The strains on the city have changed the luxurious hotel housing foreign journalists as well. Rixos, the upscale Turkish company that previously operated the hotel, has sold its stake to the more modest Swiss Inn chain. And to avoid airstrikes or assassinations, some Qaddafi government officials have moved into the hotel with their families. A plastic playground has sprouted on the lawn, and the screams of small children echo in the hotel's long marble lobby. "God, Muammar and Libya, that's all," one young girl likes to chant.

But the conflict has brought more glamorous incongruities as well. A group of Italian models has spent a week in the hotel on a mission of solidarity. They got to know Colonel Qaddafi as guests in his private tent while he was still at the height of his power.

"We came here to Libya, me and my friends, when everything was normal and fine and we met people, very nice people," Clio Evans, who identified herself as an actress, told a journalist writing for the Fox News Channel's Web site. "We made friendships in this country, and we want to demonstrate that we are still next to these people in this difficult moment."

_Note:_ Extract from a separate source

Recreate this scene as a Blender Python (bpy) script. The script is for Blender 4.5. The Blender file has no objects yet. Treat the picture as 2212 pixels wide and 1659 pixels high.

Aside from such European visitors, there are few Christians in Muslim Libya. Almost all are immigrants from Asia or Africa, and the few churches typically hold services on Friday mornings to fit in with the Muslim workweek. The Anglican congregation of the Church of Christ the King sits in plain wooden chairs in a 300-year-old white stone building in the Old City with a square steeple, bare white walls and peeling paint. The congregation typically numbered about 250, members said, before the revolt and crackdown. Some who stayed in Tripoli skip church because they are afraid of harassment at checkpoints, while the acute gas shortage - cars can wait in lines for more than a week to fill up - keeps others at home.

The Qaddafi government has never knowingly allowed foreign journalists to attend the Anglican church. It prefers to direct visitors to the city's other main church, a Roman Catholic congregation, which is also composed mainly of immigrants from other African countries. Bishop Giovanni Martinelli, in Tripoli for decades, appears to have made his peace with the Libyan leader.

Bishop Martinelli has sometimes parroted uncorroborated state television reports about civilian casualties, and he has condemned NATO's bombing as immoral and pointless. A few weeks ago, he told a group of foreign journalists that he thought Colonel Qaddafi might find a place in heaven. "Why not?" he said, according to journalists present.

Asked about his sermon, Father Daoud, an Egyptian trained in Britain, offered his own views. "Christ is shaking the Middle East," he said. "Christ is fighting for freedom and justice and democracy. The church is calling for justice, but Christ is using Muslims as well to bring his justice."

"For the leader of this nation, Muammar Qaddafi, and for the leaders of all nations," he said in closing his sermon, "let us pray."